= Available data =

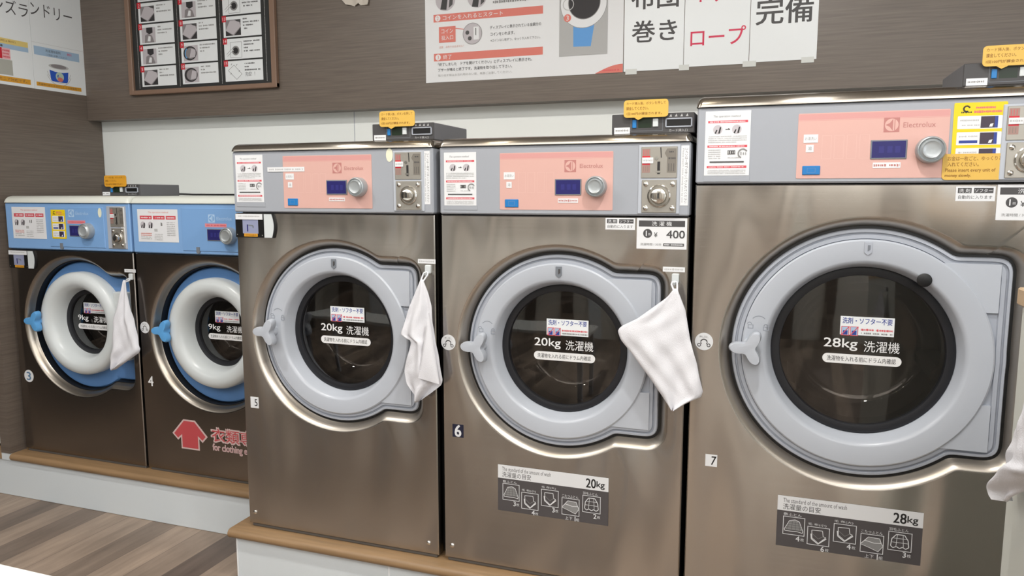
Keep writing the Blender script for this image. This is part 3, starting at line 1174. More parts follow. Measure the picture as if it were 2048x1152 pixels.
    for q in range(2):
        u = a0 + (.003 + .021 * q) * s
        sh.rect(u, u + .019 * s, tz + .028 * s, tz + .052 * s, SKYB)
        sh.frame(u, u + .019 * s, tz + .028 * s, tz + .052 * s, .0016 * s, RED)
        sh.rect(u + .004 * s, u + .015 * s, tz + .030 * s, tz + .041 * s, BLUE_I)
        sh.stroke([(u, tz + .028 * s), (u + .019 * s, tz + .052 * s)], .002 * s, RED)
    sh.marks(a0 + .047 * s, a1 - .003 * s, tz + .045 * s, .006 * s, RED, 5)
    sh.marks(a0 + .047 * s, a1 - .003 * s, tz + .036 * s, .005 * s, INK_G, 7)
    sh.build('detergent_notice', door_o)
    sh = Sheet(yg - .0045)
    wt = mat('white_lettering', (0.88, 0.88, 0.88), .5)
    sh.text(tx - .090 * s, tz + .004 * s, cfg['kg'], .031 * s, wt, align='l', w=(.080 if len(cfg['kg']) > 3 else .062) * s, bold=.015)
    sh.text(tx + .088 * s, tz + .002 * s, '洗濯機', .029 * s, wt, align='r', w=.083 * s)
    sh.rrect(tx - .092 * s, tx + .094 * s, tz - .046 * s, tz - .021 * s, .0125 * s, wt)
    sh.text(tx, tz - .0335 * s, '洗濯物を入れる前にドラム内確認', .0135 * s, INK, w=.162 * s, bold=.008)
    sh.build('door_lettering', door_o)
    if 'extra' in cfg:
        cfg['extra'](root, g, cx)
    # screws at the foot of the sheet
    if not small:
        gauge_screw(root, -hw + .026, g(.250))
        gauge_screw(root, hw - .034, g(.245))
    return root


def knob(root, x, z, r, y):
    mb = MB()
    mb.lathe(x, z, [(r, y), (r, y - .020), (r * .93, y - .026), (r * .86, y - .0275), (r * .82, y - .024), (r * .80, y - .0235),
                    (r * .74, y - .026), (r * .62, y - .030), (r * .55, y - .0285), (r * .35, y - .0275), (r * .02, y - .0270)], SILV, 48, False, True)
    mb.build('program_knob', root, angle=28)


def lcd(root, x0, x1, z0, z1, y):
    mb = MB()
    mb.box(x0 - .003, x1 + .003, y - .0025, y, z0 - .003, z1 + .003, GREY_D, .001)
    o = mb.build('display', root)
    sh = Sheet(y - .0027)
    sh.rect(x0, x1, z0, z1, LCD)
    W = x1 - x0
    for q in (0.30, .55, .78):
        sh.rect(x0 + W * (q - .09), x0 + W * (q + .06), z0 + (z1 - z0) * .3, z0 + (z1 - z0) * .7, LCD_F)
    sh.build('display_screen', o)


def coin_unit(root, x0, x1, z0, z1, y, zm, small=False, tone=None):
    """framed coin mechanism: slot plate above, lock plate with four screws below, text strip at the right"""
    mb = MB()
    t = .008
    mb.box(x0 - t * (2.6 if small else 1), x1 + t, y - .004, y + .002, z0 - .004, z1 + t * .6, GREY_L if not small else GREY, .002)
    o = mb.build('coin_unit', root)
    mb = MB()
    mb.box(x0, x1, y - .0065, y - .003, zm + .003, z1, STEEL_PLATE, .001)
    p = mb.build('coin_plate', o)
    W, H = x1 - x0, z1 - zm
    X = lambda f: x0 + W * f
    Z = lambda f: z1 - H * f
    sh = Sheet(y - .0068)
    gi = mat('etched_grey', (0.50, 0.48, 0.45), .5, .4)
    sh.rect(X(.03), X(.25), Z(.80), Z(.06), mat('pinkish_etch', (0.62, 0.50, 0.47), .5, .2))
    sh.rect(X(.03), X(.25), Z(.56), Z(.28), REDBOX)
    for q in range(3):
        sh.stroke([(X(.07 + .06 * q), Z(.76)), (X(.07 + .06 * q), Z(.60))], .0012, gi)
        sh.stroke([(X(.07 + .06 * q), Z(.26)), (X(.07 + .06 * q), Z(.10))], .0012, RED)
    sh.poly([(X(.65), Z(.2)), (X(.72), Z(.06)), (X(.97), Z(.06)), (X(.97), Z(.80)), (X(.72), Z(.80)), (X(.72), Z(.34))], gi)
    for q in range(3):
        sh.stroke([(X(.77 + .07 * q), Z(.76)), (X(.77 + .07 * q), Z(.52))], .0013, INK_DG)
    sh.marks(X(.76), X(.95), Z(.36), .006, INK_DG, 4)
    sh.marks(X(.78), X(.93), Z(.16), .005, INK_DG, 2)
    sh.stroke([(X(.54), Z(.02)), (X(.56), Z(.34))], .0022, INK)
    sh.rect(X(.455), X(.53), Z(.74), Z(.46), INK)
    sh.rect(X(.455), X(.53), Z(.84), Z(.81), INK)
    sh.circ(X(.43), Z(.36), .0045, CHROME, 12)
    sh.rect(X(.41), X(.55), Z(.80), Z(.745), CHROME)
    sh.build('coin_plate_print', o)
    sh = Sheet(y - .0085)
    sh.base(X(.03), X(.34), Z(.51), Z(.33), PAPER, .0012)
    sh.marks(X(.05), X(.32), Z(.42), .006, INK_LG, 2)
    sh.build('slot_label', o)
    mb = MB()
    zl = (z0 + zm) / 2
    mb.box(x0 + .003, x1, y - .0075, y - .003, z0, zm - .002, STEEL_PLATE, .001)
    mb.build('lock_plate', o)
    mb = MB()
    cx_ = (x0 + x1) / 2 + .002
    R = min(W * .32, (zm - z0) * .38)
    yy = y - .0075
    mb.lathe(cx_, zl, [(R * 1.02, yy), (R, yy - .003), (R * .92, yy - .0045), (R * .86, yy + .001), (R * .72, yy + .001), (R * .70, yy - .010), (R * .64, yy - .0135), (R * .52, yy - .015), (R * .05, yy - .0155)], CHROME, 40, False, True)
    lk = mb.build('lock_cylinder', o, angle=30)
    sh = Sheet(yy - .0158)
    sh.rect(cx_ - .002, cx_ + .002, zl - .007, zl + .007, INK)
    sh.build('keyhole', o)
    for sx in (x0 + .014, x1 - .010):
        for sz in (z0 + .012, zm - .013):
            mb = MB()
            mb.lathe(sx, sz, [(.0068, yy + .001), (.0062, yy - .002), (.003, yy - .004), (.0003, yy - .0044)], CHROME, 16, False, True)
            mb.build('plate_screw', o)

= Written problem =
Reproduce the full listing above verbatim, with no pictures included.

= Output below =
Keep writing the Blender script for this image. This is part 3, starting at line 1174. More parts follow. Measure the picture as if it were 2048x1152 pixels.
    for q in range(2):
        u = a0 + (.003 + .021 * q) * s
        sh.rect(u, u + .019 * s, tz + .028 * s, tz + .052 * s, SKYB)
        sh.frame(u, u + .019 * s, tz + .028 * s, tz + .052 * s, .0016 * s, RED)
        sh.rect(u + .004 * s, u + .015 * s, tz + .030 * s, tz + .041 * s, BLUE_I)
        sh.stroke([(u, tz + .028 * s), (u + .019 * s, tz + .052 * s)], .002 * s, RED)
    sh.marks(a0 + .047 * s, a1 - .003 * s, tz + .045 * s, .006 * s, RED, 5)
    sh.marks(a0 + .047 * s, a1 - .003 * s, tz + .036 * s, .005 * s, INK_G, 7)
    sh.build('detergent_notice', door_o)
    sh = Sheet(yg - .0045)
    wt = mat('white_lettering', (0.88, 0.88, 0.88), .5)
    sh.text(tx - .090 * s, tz + .004 * s, cfg['kg'], .031 * s, wt, align='l', w=(.080 if len(cfg['kg']) > 3 else .062) * s, bold=.015)
    sh.text(tx + .088 * s, tz + .002 * s, '洗濯機', .029 * s, wt, align='r', w=.083 * s)
    sh.rrect(tx - .092 * s, tx + .094 * s, tz - .046 * s, tz - .021 * s, .0125 * s, wt)
    sh.text(tx, tz - .0335 * s, '洗濯物を入れる前にドラム内確認', .0135 * s, INK, w=.162 * s, bold=.008)
    sh.build('door_lettering', door_o)
    if 'extra' in cfg:
        cfg['extra'](root, g, cx)
    # screws at the foot of the sheet
    if not small:
        gauge_screw(root, -hw + .026, g(.250))
        gauge_screw(root, hw - .034, g(.245))
    return root


def knob(root, x, z, r, y):
    mb = MB()
    mb.lathe(x, z, [(r, y), (r, y - .020), (r * .93, y - .026), (r * .86, y - .0275), (r * .82, y - .024), (r * .80, y - .0235),
                    (r * .74, y - .026), (r * .62, y - .030), (r * .55, y - .0285), (r * .35, y - .0275), (r * .02, y - .0270)], SILV, 48, False, True)
    mb.build('program_knob', root, angle=28)


def lcd(root, x0, x1, z0, z1, y):
    mb = MB()
    mb.box(x0 - .003, x1 + .003, y - .0025, y, z0 - .003, z1 + .003, GREY_D, .001)
    o = mb.build('display', root)
    sh = Sheet(y - .0027)
    sh.rect(x0, x1, z0, z1, LCD)
    W = x1 - x0
    for q in (0.30, .55, .78):
        sh.rect(x0 + W * (q - .09), x0 + W * (q + .06), z0 + (z1 - z0) * .3, z0 + (z1 - z0) * .7, LCD_F)
    sh.build('display_screen', o)


def coin_unit(root, x0, x1, z0, z1, y, zm, small=False, tone=None):
    """framed coin mechanism: slot plate above, lock plate with four screws below, text strip at the right"""
    mb = MB()
    t = .008
    mb.box(x0 - t * (2.6 if small else 1), x1 + t, y - .004, y + .002, z0 - .004, z1 + t * .6, GREY_L if not small else GREY, .002)
    o = mb.build('coin_unit', root)
    mb = MB()
    mb.box(x0, x1, y - .0065, y - .003, zm + .003, z1, STEEL_PLATE, .001)
    p = mb.build('coin_plate', o)
    W, H = x1 - x0, z1 - zm
    X = lambda f: x0 + W * f
    Z = lambda f: z1 - H * f
    sh = Sheet(y - .0068)
    gi = mat('etched_grey', (0.50, 0.48, 0.45), .5, .4)
    sh.rect(X(.03), X(.25), Z(.80), Z(.06), mat('pinkish_etch', (0.62, 0.50, 0.47), .5, .2))
    sh.rect(X(.03), X(.25), Z(.56), Z(.28), REDBOX)
    for q in range(3):
        sh.stroke([(X(.07 + .06 * q), Z(.76)), (X(.07 + .06 * q), Z(.60))], .0012, gi)
        sh.stroke([(X(.07 + .06 * q), Z(.26)), (X(.07 + .06 * q), Z(.10))], .0012, RED)
    sh.poly([(X(.65), Z(.2)), (X(.72), Z(.06)), (X(.97), Z(.06)), (X(.97), Z(.80)), (X(.72), Z(.80)), (X(.72), Z(.34))], gi)
    for q in range(3):
        sh.stroke([(X(.77 + .07 * q), Z(.76)), (X(.77 + .07 * q), Z(.52))], .0013, INK_DG)
    sh.marks(X(.76), X(.95), Z(.36), .006, INK_DG, 4)
    sh.marks(X(.78), X(.93), Z(.16), .005, INK_DG, 2)
    sh.stroke([(X(.54), Z(.02)), (X(.56), Z(.34))], .0022, INK)
    sh.rect(X(.455), X(.53), Z(.74), Z(.46), INK)
    sh.rect(X(.455), X(.53), Z(.84), Z(.81), INK)
    sh.circ(X(.43), Z(.36), .0045, CHROME, 12)
    sh.rect(X(.41), X(.55), Z(.80), Z(.745), CHROME)
    sh.build('coin_plate_print', o)
    sh = Sheet(y - .0085)
    sh.base(X(.03), X(.34), Z(.51), Z(.33), PAPER, .0012)
    sh.marks(X(.05), X(.32), Z(.42), .006, INK_LG, 2)
    sh.build('slot_label', o)
    mb = MB()
    zl = (z0 + zm) / 2
    mb.box(x0 + .003, x1, y - .0075, y - .003, z0, zm - .002, STEEL_PLATE, .001)
    mb.build('lock_plate', o)
    mb = MB()
    cx_ = (x0 + x1) / 2 + .002
    R = min(W * .32, (zm - z0) * .38)
    yy = y - .0075
    mb.lathe(cx_, zl, [(R * 1.02, yy), (R, yy - .003), (R * .92, yy - .0045), (R * .86, yy + .001), (R * .72, yy + .001), (R * .70, yy - .010), (R * .64, yy - .0135), (R * .52, yy - .015), (R * .05, yy - .0155)], CHROME, 40, False, True)
    lk = mb.build('lock_cylinder', o, angle=30)
    sh = Sheet(yy - .0158)
    sh.rect(cx_ - .002, cx_ + .002, zl - .007, zl + .007, INK)
    sh.build('keyhole', o)
    for sx in (x0 + .014, x1 - .010):
        for sz in (z0 + .012, zm - .013):
            mb = MB()
            mb.lathe(sx, sz, [(.0068, yy + .001), (.0062, yy - .002), (.003, yy - .004), (.0003, yy - .0044)], CHROME, 16, False, True)
            mb.build('plate_screw', o)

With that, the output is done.